▶ _Dataset section_

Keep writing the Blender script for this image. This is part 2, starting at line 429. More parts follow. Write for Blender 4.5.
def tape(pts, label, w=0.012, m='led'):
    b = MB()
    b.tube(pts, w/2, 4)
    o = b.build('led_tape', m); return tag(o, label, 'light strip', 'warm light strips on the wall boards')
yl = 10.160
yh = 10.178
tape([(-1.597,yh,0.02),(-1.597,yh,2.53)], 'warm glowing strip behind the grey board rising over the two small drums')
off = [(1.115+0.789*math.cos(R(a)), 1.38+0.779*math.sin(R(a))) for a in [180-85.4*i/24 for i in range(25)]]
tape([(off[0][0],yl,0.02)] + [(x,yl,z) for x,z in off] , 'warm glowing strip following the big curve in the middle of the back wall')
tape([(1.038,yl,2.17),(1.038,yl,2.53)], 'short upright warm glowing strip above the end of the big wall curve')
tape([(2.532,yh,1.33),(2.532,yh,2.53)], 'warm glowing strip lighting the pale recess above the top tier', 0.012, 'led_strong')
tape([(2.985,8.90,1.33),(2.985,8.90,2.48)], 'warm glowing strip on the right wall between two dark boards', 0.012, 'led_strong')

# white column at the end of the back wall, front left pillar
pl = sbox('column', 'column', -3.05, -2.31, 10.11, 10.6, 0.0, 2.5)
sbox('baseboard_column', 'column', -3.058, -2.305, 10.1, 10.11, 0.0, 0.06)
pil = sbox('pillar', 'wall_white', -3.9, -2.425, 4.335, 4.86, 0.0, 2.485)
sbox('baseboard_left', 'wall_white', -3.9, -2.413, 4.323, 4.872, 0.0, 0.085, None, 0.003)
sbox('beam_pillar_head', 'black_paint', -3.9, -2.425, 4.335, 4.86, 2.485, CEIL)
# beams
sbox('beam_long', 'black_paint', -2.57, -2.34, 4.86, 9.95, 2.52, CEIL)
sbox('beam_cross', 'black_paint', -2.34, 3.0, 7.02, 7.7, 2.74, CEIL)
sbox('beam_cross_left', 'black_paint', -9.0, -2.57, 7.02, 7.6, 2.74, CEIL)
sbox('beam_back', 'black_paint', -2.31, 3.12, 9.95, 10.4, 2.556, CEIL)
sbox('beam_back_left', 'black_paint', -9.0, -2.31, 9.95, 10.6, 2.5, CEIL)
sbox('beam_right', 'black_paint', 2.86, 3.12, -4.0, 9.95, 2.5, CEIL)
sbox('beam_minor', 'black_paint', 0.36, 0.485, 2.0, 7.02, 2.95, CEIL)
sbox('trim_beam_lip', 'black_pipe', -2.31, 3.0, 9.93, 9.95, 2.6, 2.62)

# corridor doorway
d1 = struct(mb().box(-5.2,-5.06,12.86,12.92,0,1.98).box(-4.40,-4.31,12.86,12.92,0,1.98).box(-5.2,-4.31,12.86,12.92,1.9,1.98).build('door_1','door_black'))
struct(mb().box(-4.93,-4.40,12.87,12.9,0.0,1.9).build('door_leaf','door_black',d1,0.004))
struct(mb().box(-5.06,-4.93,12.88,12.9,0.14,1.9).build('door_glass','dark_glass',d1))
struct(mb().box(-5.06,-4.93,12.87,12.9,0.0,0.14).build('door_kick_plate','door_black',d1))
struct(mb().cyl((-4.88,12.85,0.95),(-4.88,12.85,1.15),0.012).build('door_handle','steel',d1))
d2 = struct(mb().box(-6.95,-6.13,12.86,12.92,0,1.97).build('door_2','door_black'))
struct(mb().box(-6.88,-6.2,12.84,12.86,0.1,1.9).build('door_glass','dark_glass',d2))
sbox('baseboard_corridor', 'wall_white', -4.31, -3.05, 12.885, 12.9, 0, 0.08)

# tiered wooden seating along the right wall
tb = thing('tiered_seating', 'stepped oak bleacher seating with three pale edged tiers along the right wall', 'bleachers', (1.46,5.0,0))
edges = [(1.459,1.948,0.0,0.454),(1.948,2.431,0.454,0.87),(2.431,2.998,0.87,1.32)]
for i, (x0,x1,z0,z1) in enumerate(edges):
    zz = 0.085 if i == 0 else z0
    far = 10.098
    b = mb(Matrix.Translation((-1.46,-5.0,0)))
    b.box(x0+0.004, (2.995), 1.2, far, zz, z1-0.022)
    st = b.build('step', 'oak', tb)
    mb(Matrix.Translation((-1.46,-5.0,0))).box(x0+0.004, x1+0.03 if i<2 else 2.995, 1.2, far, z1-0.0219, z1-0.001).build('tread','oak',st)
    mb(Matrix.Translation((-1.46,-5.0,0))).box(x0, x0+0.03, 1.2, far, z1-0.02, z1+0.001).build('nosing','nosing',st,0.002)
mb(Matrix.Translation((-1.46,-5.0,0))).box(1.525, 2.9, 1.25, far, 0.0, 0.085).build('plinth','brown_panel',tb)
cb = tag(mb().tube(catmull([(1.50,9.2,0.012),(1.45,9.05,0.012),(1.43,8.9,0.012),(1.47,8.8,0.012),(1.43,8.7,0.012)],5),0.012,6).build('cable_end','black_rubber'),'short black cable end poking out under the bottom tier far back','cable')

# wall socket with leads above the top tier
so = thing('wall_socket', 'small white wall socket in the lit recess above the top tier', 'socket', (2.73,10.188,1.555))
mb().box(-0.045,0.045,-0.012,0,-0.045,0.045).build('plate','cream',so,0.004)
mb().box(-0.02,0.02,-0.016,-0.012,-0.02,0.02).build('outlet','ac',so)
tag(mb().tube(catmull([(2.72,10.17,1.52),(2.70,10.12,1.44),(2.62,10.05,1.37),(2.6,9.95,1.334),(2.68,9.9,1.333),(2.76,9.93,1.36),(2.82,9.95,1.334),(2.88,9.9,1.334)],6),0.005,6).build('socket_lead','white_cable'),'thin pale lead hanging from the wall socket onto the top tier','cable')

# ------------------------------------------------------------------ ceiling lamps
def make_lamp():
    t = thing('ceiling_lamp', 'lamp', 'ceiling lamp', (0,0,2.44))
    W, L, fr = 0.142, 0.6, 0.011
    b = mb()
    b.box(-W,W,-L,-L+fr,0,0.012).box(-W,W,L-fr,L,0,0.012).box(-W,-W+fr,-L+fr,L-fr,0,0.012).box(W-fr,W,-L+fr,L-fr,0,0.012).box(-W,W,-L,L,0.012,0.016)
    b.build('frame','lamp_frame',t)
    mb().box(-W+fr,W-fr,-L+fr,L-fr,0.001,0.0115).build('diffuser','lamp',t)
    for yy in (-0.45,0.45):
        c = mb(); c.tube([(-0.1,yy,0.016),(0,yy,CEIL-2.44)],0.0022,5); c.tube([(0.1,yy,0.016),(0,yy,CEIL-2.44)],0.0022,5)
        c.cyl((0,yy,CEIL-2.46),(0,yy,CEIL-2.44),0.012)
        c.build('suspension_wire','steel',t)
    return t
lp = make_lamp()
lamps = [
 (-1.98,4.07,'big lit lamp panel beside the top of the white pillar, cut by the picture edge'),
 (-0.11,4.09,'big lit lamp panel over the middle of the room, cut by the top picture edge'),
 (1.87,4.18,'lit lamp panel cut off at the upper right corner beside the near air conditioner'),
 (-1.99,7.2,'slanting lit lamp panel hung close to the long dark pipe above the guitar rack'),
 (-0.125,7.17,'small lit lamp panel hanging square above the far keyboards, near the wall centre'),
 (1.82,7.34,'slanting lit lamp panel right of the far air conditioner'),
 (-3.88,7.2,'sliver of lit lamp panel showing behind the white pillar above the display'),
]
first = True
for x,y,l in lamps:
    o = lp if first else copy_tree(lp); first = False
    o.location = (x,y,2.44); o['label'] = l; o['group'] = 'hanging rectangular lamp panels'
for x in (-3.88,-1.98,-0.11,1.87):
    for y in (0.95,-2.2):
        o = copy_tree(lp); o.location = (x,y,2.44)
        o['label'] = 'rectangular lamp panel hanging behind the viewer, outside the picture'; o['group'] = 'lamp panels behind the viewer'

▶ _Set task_
Please print the material above exactly as it appears, from its first line through the line containing "tape([(2.985,8.90,1.33),(2.985,8.90,2.48)], 'warm glowing", inclusive, and stop there.

▶ _Exercise output_
Keep writing the Blender script for this image. This is part 2, starting at line 429. More parts follow. Write for Blender 4.5.
def tape(pts, label, w=0.012, m='led'):
    b = MB()
    b.tube(pts, w/2, 4)
    o = b.build('led_tape', m); return tag(o, label, 'light strip', 'warm light strips on the wall boards')
yl = 10.160
yh = 10.178
tape([(-1.597,yh,0.02),(-1.597,yh,2.53)], 'warm glowing strip behind the grey board rising over the two small drums')
off = [(1.115+0.789*math.cos(R(a)), 1.38+0.779*math.sin(R(a))) for a in [180-85.4*i/24 for i in range(25)]]
tape([(off[0][0],yl,0.02)] + [(x,yl,z) for x,z in off] , 'warm glowing strip following the big curve in the middle of the back wall')
tape([(1.038,yl,2.17),(1.038,yl,2.53)], 'short upright warm glowing strip above the end of the big wall curve')
tape([(2.532,yh,1.33),(2.532,yh,2.53)], 'warm glowing strip lighting the pale recess above the top tier', 0.012, 'led_strong')
tape([(2.985,8.90,1.33),(2.985,8.90,2.48)], 'warm glowing strip on the right wall between two dark boards', 0.012, 'led_strong')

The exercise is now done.